-------- Information supplied --------
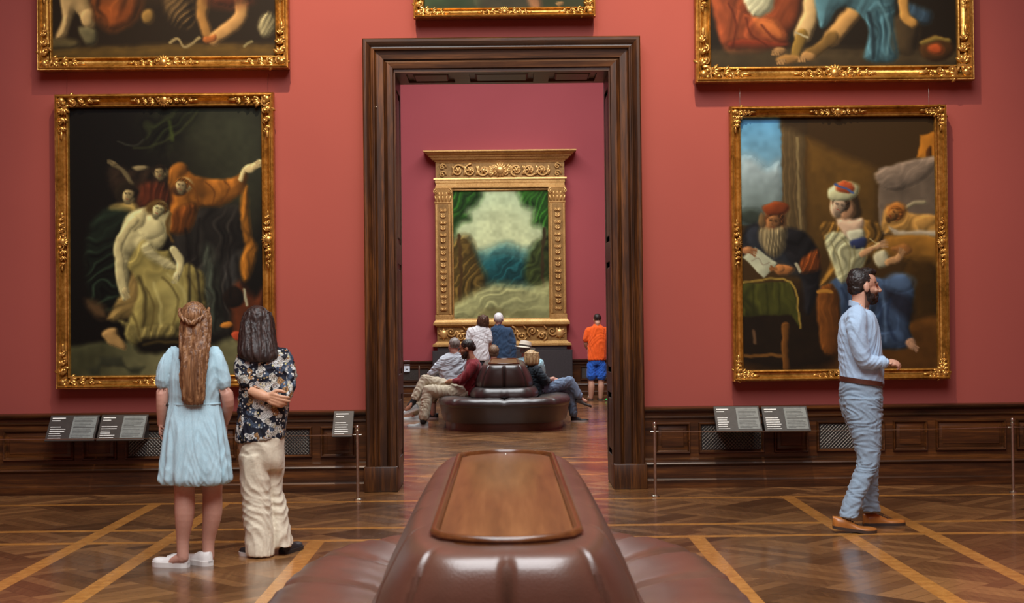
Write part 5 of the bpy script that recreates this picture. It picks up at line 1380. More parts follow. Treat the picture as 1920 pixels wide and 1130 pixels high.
# ---- woman in the floral shirt
def floral_woman():
    f = Fig(9.2, (500, 1042), 'dark-haired woman in a floral print shirt and wide cream trousers')
    J = f.J; f.skin = (0.55, 0.29, 0.17)
    hc = J(482, 607, 0.02); U = (-0.12, 0.0, 1); F = (-0.45, 1, 0.02)
    f.head(hc, F, U, 0.97, J(492, 658, 0.0))
    Rows.loft(f.mb, f.Y, [(660, 470, 518, .05), (680, 462, 532, .075), (720, 462, 530, .09), (780, 458, 526, .085), (830, 458, 526, .10), (850, 460, 524, .09)])
    for kx, ax, kyo in ((478, 490, 0.0), (512, 530, 0.08)):
        limb(f.mb, [J(kx, 845, kyo), J(kx + 2, 925, kyo), J(ax, 1020, kyo)], [.060, .040, .034])
    # left arm folded behind the back
    limb(f.mb, [J(464, 684, -.02), J(462, 708, -.07), J(470, 730, -.11), J(492, 741, -.155), J(500, 744, -.16)], [.047, .044, .042, .034, .028])
    add_hand(f.mb, J(499, 743, -.162), (1, -.05, -.34), (0.1, -.05, 1), (0, -1, .1), 0.35, 0.95, thumb_in=0.1)
    limb(f.mb, [J(530, 684, -.02), J(538, 725, -.04), J(528, 752, -.13), J(512, 752, -.14)], [.047, .044, .036, .028])
    f.body()
    d = MB()
    Rows.loft(d, f.Y, [(648, 482, 512, .05), (656, 466, 524, .075, 0, 652), (668, 455, 537, .10, 0, 662), (690, 453, 542, .125), (730, 449, 542, .13), (775, 446, 540, .13), (805, 443, 536, .135, 0, 798), (826, 443, 534, .135, 0, 818), (829, 452, 526, .12, 0, 822)], n=150, ex=2.4, sub=6)
    limb(d, [J(462, 672, -.01), J(458, 690, -.04), J(464, 712, -.085)], [.062, .068, .062])
    limb(d, [J(530, 668, -.01), J(537, 692, -.02), J(539, 716, -.03), J(533, 738, -.07)], [.060, .062, .060, .055])
    f.garment('shirt', d, M_FLORAL, 0.006, (0.006, 0.13), 11, (1, 1, 0.8))
    t = MB()
    Rows.loft(t, f.Y, [(812, 450, 532, .12), (835, 449, 533, .125), (862, 449, 534, .12), (880, 452, 532, .09)], n=40)
    Rows.loft(t, f.Y - 0.02, [(850, 449, 506, .115), (880, 450, 507, .105), (915, 451, 507, .095), (938, 454, 509, .095), (965, 455, 511, .10), (1000, 459, 514, .11), (1030, 462, 515, .12), (1040, 464, 515, .12)], n=40)
    Rows.loft(t, f.Y + 0.07, [(850, 488, 534, .115), (880, 500, 533, .10), (910, 504, 529, .09), (940, 508, 536, .095), (985, 511, 544, .11), (1012, 513, 548, .12), (1023, 514, 549, .12)], n=40)
    tr = f.garment('trousers', t, M_CREAM, 0.006, (0.007, 0.12), 12, (1.2, 1.2, 0.9))
    p = MB(); 
    a = J(472, 872, -.135); p.box(a.x - .055, a.x + .055, a.y - .004, a.y + .01, a.z - .075, a.z + .06)
    h = MB(); M = frame_of(F, U)
    h.ell(hc + M @ Vector((0, -0.016, 0.030)), (0.085, 0.098, 0.092), 24, 16, M)
    def strands(th, t): return 1 + 0.05 * math.sin(8 * th + 2 * t) + 0.04 * math.sin(17 * th - 3 * t)
    Rows.loft(h, f.Y - 0.03, [(584, 458, 506, .07, .03), (605, 451, 512, .085, .02), (630, 449, 515, .09, .0), (655, 449, 521, .085, -.03), (668, 454, 523, .07, -.05), (678, 468, 516, .05, -.06)], n=60, ex=2.2, mod=strands, sub=6)
    f.garment('hair', h, M_HAIR_D, 0.006, (0.0035, 0.04), 14, (1.5, 1.5, 0.2), 1)
    add_shoe(f.o, Vector((at(508, 1036, 9.2).x, 9.14, 0)), (-0.85, 0.5), 0.24, 0.09, 0.085, 0.024, M_BLACK_S, M_WHITE_R, 'sneaker')
    add_shoe(f.o, Vector((at(532, 1026, 9.3).x, 9.25, 0)), (0.32, 1.0), 0.25, 0.09, 0.085, 0.024, M_BLACK_S, M_BLACK_S, 'sneaker')
floral_woman()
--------
- **The task**
Set the data above down again exactly as given, with no pictures.

- **Result of this exercise**
Write part 5 of the bpy script that recreates this picture. It picks up at line 1380. More parts follow. Treat the picture as 1920 pixels wide and 1130 pixels high.
# ---- woman in the floral shirt
def floral_woman():
    f = Fig(9.2, (500, 1042), 'dark-haired woman in a floral print shirt and wide cream trousers')
    J = f.J; f.skin = (0.55, 0.29, 0.17)
    hc = J(482, 607, 0.02); U = (-0.12, 0.0, 1); F = (-0.45, 1, 0.02)
    f.head(hc, F, U, 0.97, J(492, 658, 0.0))
    Rows.loft(f.mb, f.Y, [(660, 470, 518, .05), (680, 462, 532, .075), (720, 462, 530, .09), (780, 458, 526, .085), (830, 458, 526, .10), (850, 460, 524, .09)])
    for kx, ax, kyo in ((478, 490, 0.0), (512, 530, 0.08)):
        limb(f.mb, [J(kx, 845, kyo), J(kx + 2, 925, kyo), J(ax, 1020, kyo)], [.060, .040, .034])
    # left arm folded behind the back
    limb(f.mb, [J(464, 684, -.02), J(462, 708, -.07), J(470, 730, -.11), J(492, 741, -.155), J(500, 744, -.16)], [.047, .044, .042, .034, .028])
    add_hand(f.mb, J(499, 743, -.162), (1, -.05, -.34), (0.1, -.05, 1), (0, -1, .1), 0.35, 0.95, thumb_in=0.1)
    limb(f.mb, [J(530, 684, -.02), J(538, 725, -.04), J(528, 752, -.13), J(512, 752, -.14)], [.047, .044, .036, .028])
    f.body()
    d = MB()
    Rows.loft(d, f.Y, [(648, 482, 512, .05), (656, 466, 524, .075, 0, 652), (668, 455, 537, .10, 0, 662), (690, 453, 542, .125), (730, 449, 542, .13), (775, 446, 540, .13), (805, 443, 536, .135, 0, 798), (826, 443, 534, .135, 0, 818), (829, 452, 526, .12, 0, 822)], n=150, ex=2.4, sub=6)
    limb(d, [J(462, 672, -.01), J(458, 690, -.04), J(464, 712, -.085)], [.062, .068, .062])
    limb(d, [J(530, 668, -.01), J(537, 692, -.02), J(539, 716, -.03), J(533, 738, -.07)], [.060, .062, .060, .055])
    f.garment('shirt', d, M_FLORAL, 0.006, (0.006, 0.13), 11, (1, 1, 0.8))
    t = MB()
    Rows.loft(t, f.Y, [(812, 450, 532, .12), (835, 449, 533, .125), (862, 449, 534, .12), (880, 452, 532, .09)], n=40)
    Rows.loft(t, f.Y - 0.02, [(850, 449, 506, .115), (880, 450, 507, .105), (915, 451, 507, .095), (938, 454, 509, .095), (965, 455, 511, .10), (1000, 459, 514, .11), (1030, 462, 515, .12), (1040, 464, 515, .12)], n=40)
    Rows.loft(t, f.Y + 0.07, [(850, 488, 534, .115), (880, 500, 533, .10), (910, 504, 529, .09), (940, 508, 536, .095), (985, 511, 544, .11), (1012, 513, 548, .12), (1023, 514, 549, .12)], n=40)
    tr = f.garment('trousers', t, M_CREAM, 0.006, (0.007, 0.12), 12, (1.2, 1.2, 0.9))
    p = MB(); 
    a = J(472, 872, -.135); p.box(a.x - .055, a.x + .055, a.y - .004, a.y + .01, a.z - .075, a.z + .06)
    h = MB(); M = frame_of(F, U)
    h.ell(hc + M @ Vector((0, -0.016, 0.030)), (0.085, 0.098, 0.092), 24, 16, M)
    def strands(th, t): return 1 + 0.05 * math.sin(8 * th + 2 * t) + 0.04 * math.sin(17 * th - 3 * t)
    Rows.loft(h, f.Y - 0.03, [(584, 458, 506, .07, .03), (605, 451, 512, .085, .02), (630, 449, 515, .09, .0), (655, 449, 521, .085, -.03), (668, 454, 523, .07, -.05), (678, 468, 516, .05, -.06)], n=60, ex=2.2, mod=strands, sub=6)
    f.garment('hair', h, M_HAIR_D, 0.006, (0.0035, 0.04), 14, (1.5, 1.5, 0.2), 1)
    add_shoe(f.o, Vector((at(508, 1036, 9.2).x, 9.14, 0)), (-0.85, 0.5), 0.24, 0.09, 0.085, 0.024, M_BLACK_S, M_WHITE_R, 'sneaker')
    add_shoe(f.o, Vector((at(532, 1026, 9.3).x, 9.25, 0)), (0.32, 1.0), 0.25, 0.09, 0.085, 0.024, M_BLACK_S, M_BLACK_S, 'sneaker')
floral_woman()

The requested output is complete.